I applaud this effort. Still, it seems to me transforming our thinking will require transforming our vocabulary. Words of war and sports are no longer appropriate nor do they serve us: Win, Lose, Battle, Fight, Killed it, Attack, Target… They are remnants of another time that permeate our conversations, media, politics… It is a journey to free ourselves of these terms and the thinking behind them. Yet it is a journey worth beginning. Words create.
Dear Glenda,
Read win-win-win as thrive-thrive-thrive, if that sits better with you. To interpret the word “win” as implying that someone looses and therefore regard it as a “word of war” is in itself an example of the zero-sum, dualistic win-loose perspective.
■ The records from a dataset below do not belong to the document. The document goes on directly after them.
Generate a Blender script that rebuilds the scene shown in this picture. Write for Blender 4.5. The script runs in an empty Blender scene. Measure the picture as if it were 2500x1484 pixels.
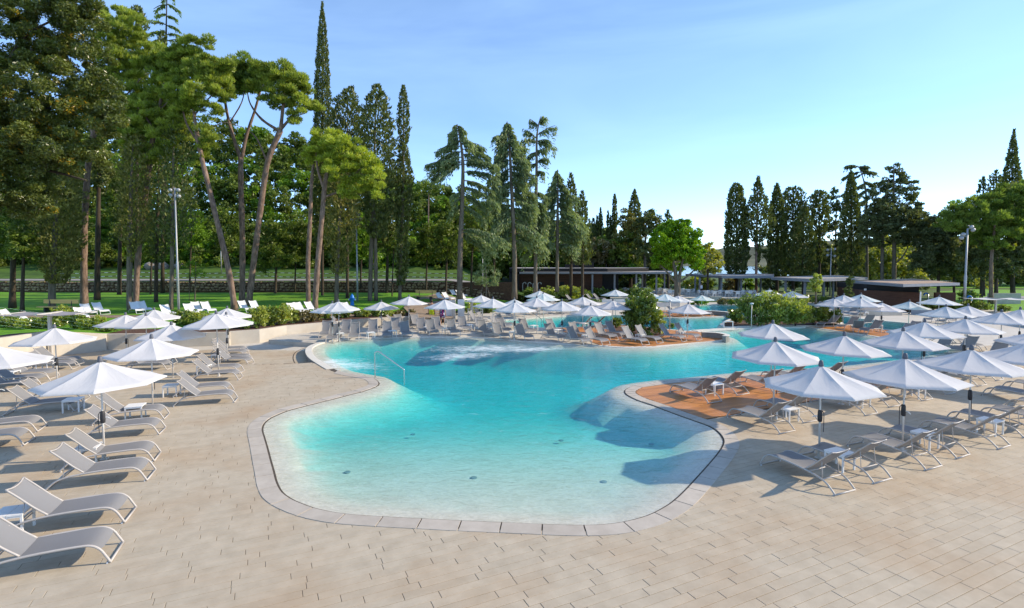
import bpy, math, random
import numpy as np
from mathutils import Vector, Matrix
from mathutils.geometry import delaunay_2d_cdt

# ------------------------------------------------------------------ camera, sky, sun, exposure
SC = bpy.context.scene
COL = SC.collection
F = 1290.0            # focal length in pixels of a 2500 pixel wide frame
CAM_H = 4.85
TILT = math.radians(3.0)
SH = -102.0 + F * math.tan(TILT)
cam_d = bpy.data.cameras.new('camera')
cam = bpy.data.objects.new('camera', cam_d)
COL.objects.link(cam)
cam.location = (0, 0, CAM_H)
cam.rotation_euler = (math.pi / 2 - TILT, 0, 0)
cam_d.sensor_width = 36.0
cam_d.sensor_fit = 'HORIZONTAL'
cam_d.lens = F / 2500.0 * 36.0
cam_d.shift_y = SH / 2500.0
cam_d.clip_start = 0.1
cam_d.clip_end = 9000.0
SC.camera = cam

SUN_EL = math.radians(29.0)
SUN_AZ = math.radians(7.0)      # measured from +X towards +Y
sun_dir = Vector((math.cos(SUN_EL) * math.cos(SUN_AZ), math.cos(SUN_EL) * math.sin(SUN_AZ), math.sin(SUN_EL)))
world = bpy.data.worlds.new('World')
SC.world = world
world.use_nodes = True
wn = world.node_tree
wn.nodes.clear()
w_out = wn.nodes.new('ShaderNodeOutputWorld')
w_bg = wn.nodes.new('ShaderNodeBackground')
w_sky = wn.nodes.new('ShaderNodeTexSky')
w_sky.sky_type = 'NISHITA'
w_sky.sun_disc = False
w_sky.sun_elevation = SUN_EL
w_sky.sun_rotation = math.pi / 2 - SUN_AZ
w_sky.altitude = 700
w_sky.air_density = 0.7
w_sky.dust_density = 0.0
w_sky.ozone_density = 3.6
# thin high cloud: pale streaks mixed into the sky
w_tc = wn.nodes.new('ShaderNodeTexCoord')
w_map = wn.nodes.new('ShaderNodeMapping')
w_map.inputs['Scale'].default_value = (1.2, 2.2, 7.0)
w_map.inputs['Rotation'].default_value = (0.15, 0.2, 0.4)
w_noise = wn.nodes.new('ShaderNodeTexNoise')
w_noise.inputs['Scale'].default_value = 1.1
w_noise.inputs['Detail'].default_value = 5.0
w_noise.inputs['Roughness'].default_value = 0.55
w_noise.inputs['Distortion'].default_value = 0.6
w_ramp = wn.nodes.new('ShaderNodeValToRGB')
w_ramp.color_ramp.elements[0].position = 0.30
w_ramp.color_ramp.elements[0].color = (0, 0, 0, 1)
w_ramp.color_ramp.elements[1].position = 0.80
w_ramp.color_ramp.elements[1].color = (0.34, 0.34, 0.34, 1)
w_mix = wn.nodes.new('ShaderNodeMixRGB')
w_mix.inputs['Color2'].default_value = (2.5, 3.7, 4.8, 1)
wn.links.new(w_tc.outputs['Generated'], w_map.inputs['Vector'])
wn.links.new(w_map.outputs['Vector'], w_noise.inputs['Vector'])
wn.links.new(w_noise.outputs['Fac'], w_ramp.inputs['Fac'])
wn.links.new(w_ramp.outputs['Color'], w_mix.inputs['Fac'])
wn.links.new(w_sky.outputs['Color'], w_mix.inputs['Color1'])
wn.links.new(w_mix.outputs['Color'], w_bg.inputs['Color'])
w_bg.inputs['Strength'].default_value = 0.135
wn.links.new(w_bg.outputs['Background'], w_out.inputs['Surface'])

sun_l = bpy.data.lights.new('sun', 'SUN')
sun_l.energy = 2.6
sun_l.angle = math.radians(0.9)
sun_l.color = (1.0, 0.86, 0.66)
sun_o = bpy.data.objects.new('sun', sun_l)
COL.objects.link(sun_o)
sun_o.rotation_euler = sun_dir.to_track_quat('Z', 'Y').to_euler()
sun_o.location = sun_dir * 100

vs = SC.view_settings
vs.view_transform = 'Standard'
vs.look = 'None'
vs.exposure = 1.3
vs.gamma = 1.0
vs.use_curve_mapping = False
cy = SC.cycles
cy.max_bounces = 8
cy.diffuse_bounces = 3
cy.glossy_bounces = 3
cy.transmission_bounces = 4
cy.transparent_max_bounces = 24
cy.caustics_reflective = False
cy.caustics_refractive = False
cy.use_denoising = True
cy.sample_clamp_indirect = 6.0

# ------------------------------------------------------------------ pixel <-> world
def ray(u, v):
    x = (u - 1250.0) / F
    y = (742.0 + SH - v) / F
    ct, st = math.cos(TILT), math.sin(TILT)
    return Vector((x, ct + y * st, -st + y * ct))
def at(u, v, z=0.0):
    d = ray(u, v)
    t = (z - CAM_H) / d.z
    return Vector((d.x * t, d.y * t, z))
def pt(u, v, Y):
    d = ray(u, v)
    t = Y / d.y
    return Vector((d.x * t, Y, CAM_H + d.z * t))
def px(Y):           # metres per pixel at depth Y
    return Y / F
def lawn_z(x, y):
    w = min(1.0, max(0.0, (-1.0 - x) / 9.0))
    w = w * w * (3 - 2 * w)
    return w * (0.55 + 0.028 * max(0.0, min(y, 64.0) - 32.0))
def lawn(u, v):
    z = 0.5
    for _ in range(25):
        p = at(u, v, z)
        z = 0.5 * z + 0.5 * lawn_z(p.x, p.y)
    return Vector((p.x, p.y, lawn_z(p.x, p.y)))

# ------------------------------------------------------------------ materials
def new_mat(name):
    m = bpy.data.materials.new(name)
    m.use_nodes = True
    nt = m.node_tree
    b = nt.nodes.get('Principled BSDF')
    return m, nt, b
def N(nt, typ, **kw):
    n = nt.nodes.new(typ)
    for k, v in kw.items():
        if k in n.inputs: n.inputs[k].default_value = v
        else: setattr(n, k, v)
    return n
def rgb(c): return (c[0], c[1], c[2], 1.0)
def noise_mat(name, c1, c2, scale=4.0, rough=0.8, bump=0.0, bscale=None, detail=6.0, obj_rand=0.0, spec=0.3, stretch=(1, 1, 1), metal=0.0, coords='Object', stain=None):
    m, nt, b = new_mat(name)
    tc = N(nt, 'ShaderNodeTexCoord')
    mp = N(nt, 'ShaderNodeMapping'); mp.inputs['Scale'].default_value = stretch
    if coords == 'World':
        gw = N(nt, 'ShaderNodeNewGeometry'); mp.inputs['Rotation'].default_value = (0, 0, -math.radians(25.5)); nt.links.new(gw.outputs['Position'], mp.inputs['Vector'])
    else:
        nt.links.new(tc.outputs[coords], mp.inputs['Vector'])
    nz = N(nt, 'ShaderNodeTexNoise', Scale=scale, Detail=detail, Roughness=0.6)
    nt.links.new(mp.outputs['Vector'], nz.inputs['Vector'])
    rp = N(nt, 'ShaderNodeValToRGB')
    rp.color_ramp.elements[0].position = 0.3; rp.color_ramp.elements[0].color = rgb(c1)
    rp.color_ramp.elements[1].position = 0.7; rp.color_ramp.elements[1].color = rgb(c2)
    nt.links.new(nz.outputs['Fac'], rp.inputs['Fac'])
    out = rp.outputs['Color']
    if stain:
        n3 = N(nt, 'ShaderNodeTexNoise', Scale=stain[1], Detail=4.0)
        g3 = N(nt, 'ShaderNodeNewGeometry')
        nt.links.new(g3.outputs['Position'], n3.inputs['Vector'])
        r3 = N(nt, 'ShaderNodeValToRGB')
        r3.color_ramp.elements[0].position = 0.45; r3.color_ramp.elements[0].color = (0, 0, 0, 1)
        r3.color_ramp.elements[1].position = 0.75; r3.color_ramp.elements[1].color = (stain[2],) * 3 + (1,)
        nt.links.new(n3.outputs['Fac'], r3.inputs['Fac'])
        mx3 = N(nt, 'ShaderNodeMixRGB', Color2=rgb(stain[0]))
        nt.links.new(r3.outputs['Color'], mx3.inputs['Fac']); nt.links.new(out, mx3.inputs['Color1'])
        out = mx3.outputs['Color']
    if obj_rand > 0:
        oi = N(nt, 'ShaderNodeObjectInfo')
        at_ = N(nt, 'ShaderNodeAttribute', attribute_name='rnd')
        add = N(nt, 'ShaderNodeMath', operation='ADD')
        nt.links.new(oi.outputs['Random'], add.inputs[0]); nt.links.new(at_.outputs['Fac'], add.inputs[1])
        fr = N(nt, 'ShaderNodeMath', operation='FRACT'); nt.links.new(add.outputs[0], fr.inputs[0])
        mr = N(nt, 'ShaderNodeMapRange'); mr.inputs['To Min'].default_value = 1 - obj_rand; mr.inputs['To Max'].default_value = 1 + obj_rand
        nt.links.new(fr.outputs[0], mr.inputs['Value'])
        mul = N(nt, 'ShaderNodeMixRGB', blend_type='MULTIPLY', Fac=1.0)
        nt.links.new(out, mul.inputs['Color1']); nt.links.new(mr.outputs['Result'], mul.inputs['Color2'])
        out = mul.outputs['Color']
    nt.links.new(out, b.inputs['Base Color'])
    b.inputs['Roughness'].default_value = rough
    b.inputs['Specular IOR Level'].default_value = spec
    b.inputs['Metallic'].default_value = metal
    if bump > 0:
        n2 = N(nt, 'ShaderNodeTexNoise', Scale=bscale or scale * 6, Detail=5.0)
        nt.links.new(mp.outputs['Vector'], n2.inputs['Vector'])
        bp = N(nt, 'ShaderNodeBump', Strength=bump, Distance=0.02)
        nt.links.new(n2.outputs['Fac'], bp.inputs['Height'])
        nt.links.new(bp.outputs['Normal'], b.inputs['Normal'])
    return m
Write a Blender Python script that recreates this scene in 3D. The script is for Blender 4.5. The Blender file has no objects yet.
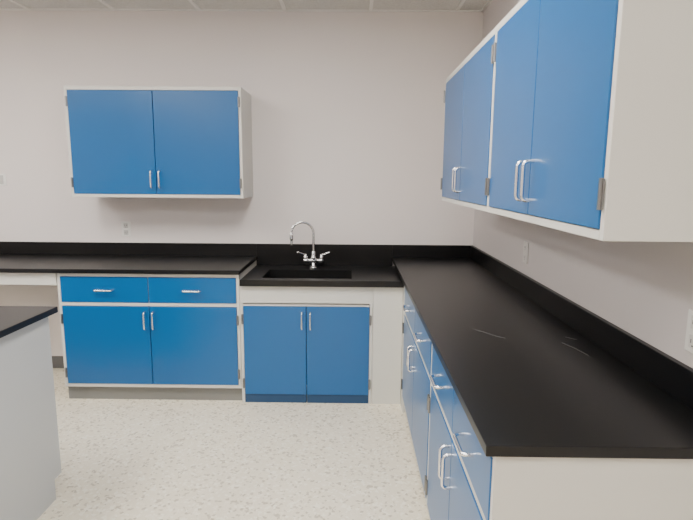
import bpy, math
from mathutils import Vector, Matrix
sc = bpy.context.scene

# ---------------- materials ----------------
def mat(name, col, rough=0.5, metal=0.0, noise=None, bump=None, spec=0.5, coat=0.0):
    m = bpy.data.materials.new(name); m.use_nodes = True
    nt = m.node_tree; b = nt.nodes['Principled BSDF']
    b.inputs['Base Color'].default_value = (*col, 1)
    b.inputs['Roughness'].default_value = rough
    b.inputs['Metallic'].default_value = metal
    b.inputs['Specular IOR Level'].default_value = spec
    if coat: b.inputs['Coat Weight'].default_value = coat
    tc = nt.nodes.new('ShaderNodeTexCoord')
    if noise:
        col2, scale = noise
        n = nt.nodes.new('ShaderNodeTexNoise'); n.inputs['Scale'].default_value = scale; n.inputs['Detail'].default_value = 5
        r = nt.nodes.new('ShaderNodeValToRGB')
        r.color_ramp.elements[0].position = .35; r.color_ramp.elements[0].color = (*col, 1)
        r.color_ramp.elements[1].position = .7; r.color_ramp.elements[1].color = (*col2, 1)
        nt.links.new(tc.outputs['Object'], n.inputs['Vector']); nt.links.new(n.outputs['Fac'], r.inputs['Fac'])
        nt.links.new(r.outputs['Color'], b.inputs['Base Color'])
    if bump:
        st, scale = bump
        n = nt.nodes.new('ShaderNodeTexNoise'); n.inputs['Scale'].default_value = scale; n.inputs['Detail'].default_value = 3
        bp = nt.nodes.new('ShaderNodeBump'); bp.inputs['Strength'].default_value = st; bp.inputs['Distance'].default_value = .002
        nt.links.new(tc.outputs['Object'], n.inputs['Vector']); nt.links.new(n.outputs['Fac'], bp.inputs['Height'])
        nt.links.new(bp.outputs['Normal'], b.inputs['Normal'])
    return m

M_BLUE = mat('blue_enamel', (0.006, 0.108, 0.315), .28, bump=(.06, 6))
M_BLUEK = mat('blue_enamel_dark', (0.008, 0.05, 0.13), .45)
M_WHITE = mat('white_enamel', (0.64, 0.635, 0.59), .4, bump=(.05, 8))
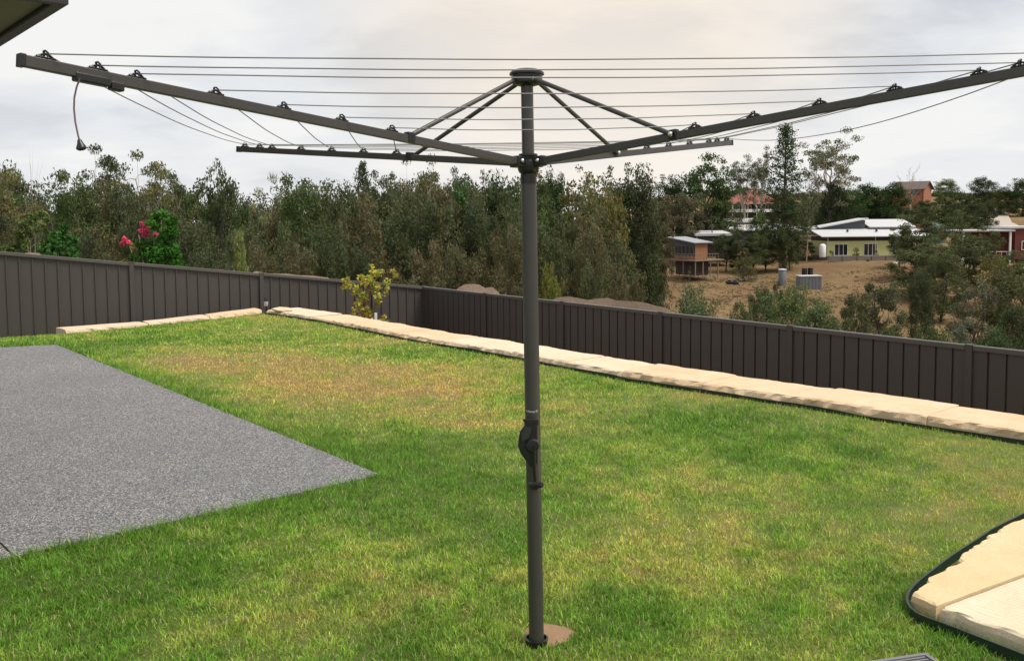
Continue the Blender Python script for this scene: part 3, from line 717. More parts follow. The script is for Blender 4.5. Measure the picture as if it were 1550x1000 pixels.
# round footing of orange soil-stained mortar
bm = bmesh.new(); n = 40; c = bm.verts.new((FOOT.x, FOOT.y, .012)); rings = []
for k, (rr, z) in enumerate(((.05, .008), (.09, .002), (.125, -.014))):
    rings.append([bm.verts.new((FOOT.x+rr*math.cos(a)*(1+.05*math.sin(3*a+1)+.05*math.sin(7*a)+.03*math.sin(11*a)), FOOT.y+rr*math.sin(a)*(1+.12*math.sin(3*a+1)), z+.004*fbm(math.cos(a)*3, math.sin(a)*3, k))) for a in [2*math.pi*i/n for i in range(n)]])
for i in range(n):
    bm.faces.new((c, rings[0][i], rings[0][(i+1) % n]))
    for q in range(2): bm.faces.new((rings[q][i], rings[q+1][i], rings[q+1][(i+1) % n], rings[q][(i+1) % n]))
me = bpy.data.meshes.new('footing'); bm.to_mesh(me); bm.free(); me.materials.append(M['clay']); me.shade_smooth()
tag(obj('soil_patch', me), 'bare round patch of orange clay at the foot of the clothesline post', 'soil patch')

# ------------------------------------------------------------------ solar stake light
sp_ = atz(397, 474)+Vector((.05, .1, .0))
sl = thing('garden_light', 'small solar stake light with clear lens, at the far corner of the lawn', 'garden light', sp_)
obj('stake', MB().lathe((0, 0, 0), [(.016, -.1), (.016, .12)], 10), M['black'], sl)
gm = Mt('clear_lens'); gm.col((.72, .72, .68)); gm.rough(.2); gm.b.inputs['Transmission Weight'].default_value = .35
obj('lens', MB().lathe((0, 0, 0), [(.024, .121), (.036, .135), (.038, .215)], 14), gm.m, sl, True)
obj('light_cap', MB().lathe((0, 0, 0), [(.044, .216), (.044, .232), (.030, .262), (.026, .285)], 14), M['black'], sl, True)

# ------------------------------------------------------------------ roof corner of the house at upper left
EZ = 2.72
cA = atz(104, 7, EZ); cB = atz(0, 71, EZ); e1 = (cB-cA).normalized(); e2 = Vector((-abs(e1.y), -abs(e1.x), 0)).normalized() if True else None
e2 = Vector((e1.y, -e1.x, 0)); e2 = e2 if e2.x < 0 else -e2
roof = thing('house', 'corner of a house roof with dark gutter and olive soffit at the top left', 'house', (cA.x, cA.y, 0))
W = lambda a, b, z: e1*a+e2*b+Vector((0, 0, z))
sm = Mt('soffit_sheet'); sm.col(sm.mix(sm.noise(3, 4), (.15, .14, .085), (.19, .175, .11))); sm.rough(.7)
def quadbox(c8): return MB().add(c8, [(0, 1, 2, 3), (7, 6, 5, 4), (0, 4, 5, 1), (1, 5, 6, 2), (2, 6, 7, 3), (3, 7, 4, 0)])
def slabb(a0, a1, b0, b1, z0, z1): return quadbox([W(a0, b0, z0), W(a1, b0, z0), W(a1, b1, z0), W(a0, b1, z0), W(a0, b0, z1), W(a1, b0, z1), W(a1, b1, z1), W(a0, b1, z1)])
for k in range(5):     # soffit sheets with fine joints
    for q in range(2):
        obj('soffit_panel', slabb(.062+k*1.2, .062+k*1.2+1.196, .062+q*1.2, .062+q*1.2+1.196, EZ+.025, EZ+.035), sm.m, roof)
gtm = painted('gutter_steel', (.022, .019, .019), .5)
g1 = MB(); 
prof = [(.0, .0), (.0, .085), (-.010, .094), (-.010, .084), (.008, .074), (.008, .012), (.055, .012), (.055, .0)]
def gutter(along, across, L, dirn):
    vs = []; n = len(prof)
    for t in (0 if dirn else 0, L):
        for u, z in prof: vs.append(along*(t+(u if t == 0 else 0))+across*u+Vector((0, 0, EZ+z)))
    return MB().add(vs, [(i, (i+1) % n, n+(i+1) % n, n+i) for i in range(n)]+[tuple(range(n)), tuple(n+i for i in range(n))[::-1]])
obj('gutter', gutter(e1, e2, 6.2, 1), gtm, roof); obj('gutter', gutter(e2, e1, 6.2, 1), gtm, roof)
obj('fascia', slabb(.058, 6.2, .0565, .0605, EZ+.002, EZ+.085), gtm, roof)
rm = painted('roof_sheet', (.05, .045, .042), .4); rb = MB(); rb.add([W(-.0, .0, EZ+.10), W(6.2, 0, EZ+.10), W(6.2, 3, EZ+1.2), W(3, 3, EZ+1.2), W(0, 6.2, EZ+.10), W(3, 6.2, EZ+1.2)], [(0, 1, 2, 3), (0, 3, 5, 4)]); obj('roof', rb, rm, roof)
wm = painted('render_wall', (.42, .39, .33), .8); obj('wall', slabb(.62, 6.2, .62, .74, -.1, EZ+.024), wm, roof); obj('wall', slabb(.621, .74, .745, 6.2, -.1, EZ+.024), wm, roof)

# ------------------------------------------------------------------ trees
def leaf_cloud(rg, centres, radii, counts, size, asp, up, squash, tones):
    """many small leaf-sized quads in clumps; returns V, F, colour"""
    Ps = []; Ts = []
    for c, r, n, t in zip(centres, radii, counts, tones):
        p = rg.normal(0, 1, (n, 3)); p /= np.linalg.norm(p, axis=1)[:, None]+1e-9; p *= (rg.rand(n)**.45)[:, None]*r; p[:, 2] *= squash
        Ps.append(p+c); Ts.append(np.repeat(t[None, :], n, 0))
    P = np.concatenate(Ps); T = np.concatenate(Ts); n = len(P)
    a = rg.normal(0, 1, (n, 3)); a[:, 2] = a[:, 2]*(1-abs(up))+up*2.2; a /= np.linalg.norm(a, axis=1)[:, None]
    b = np.cross(a, rg.normal(0, 1, (n, 3))); b /= np.linalg.norm(b, axis=1)[:, None]+1e-9
    s = (size*(.55+.9*rg.rand(n)))[:, None]; l = a*s/2; w = b*s*asp/2
    V = np.stack([P-l, P+w-l*.1, P+l, P-w-l*.1], 1).reshape(-1, 3); F = np.arange(n*4).reshape(-1, 4)
    col = T*(.72+.56*rg.rand(n))[:, None]; col = np.repeat(col, 4, 0)
    return V, F, col
def crown_mesh(name, *a): V, F, c = leaf_cloud(*a); return raw_mesh(name, V, F, c, M['leaf'], 4)
def limb(mb, rg, p0, p1, r0, r1, k=4, wob=.08, n=6):
    L = (p1-p0).length; pts = []
    for i in range(k+1):
        t = i/k; q = p0.lerp(p1, t); q = q+Vector((rg.normal(), rg.normal(), rg.normal()*.4))*L*wob*math.sin(math.pi*t); q.z += L*.06*math.sin(math.pi*t); pts.append(q)
    mb.tube(pts, [r0+(r1-r0)*i/k for i in range(k+1)], n)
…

What I was trying to get at in that short excerpt is precisely an invitation to go beyond the belief that only separate parts of the whole can thrive and necessarily that would imply that other parts would suffer.
Precisely because these parts are not separate as in a counterfeit (additive) whole but because the parts (participants) in authentic participatory wholeness inter-are – co-arising in and out of relationship and interdependence – the health and wellbeing of the whole emerges in and through the health and well-being of all its part(icipant)s. The invitation to co-create regenerative cultures has very little to do with “words of war”, rather it offers a reframe of Gandhi’s vision of sarvodaya (sarva = all; uday = rising, uplift, thriving, welfare) – the flourishing of the community of life as an interbeing whole. It is an invitation to live in service to the thriving of our communities (human and all life) as the most meaningful and effective path towards personal thriving.
I agree completely that words create, as you will see if you read the book in its entirety. I also believe that our western language systems predispose us to seeing the world through a dualistic either-or frame. It is therefore hard to talk about the new without sometimes using the language of the old.
Thank you for reminding us of the transformative power of words!
… and thanks for applauding the effort! … may it serve!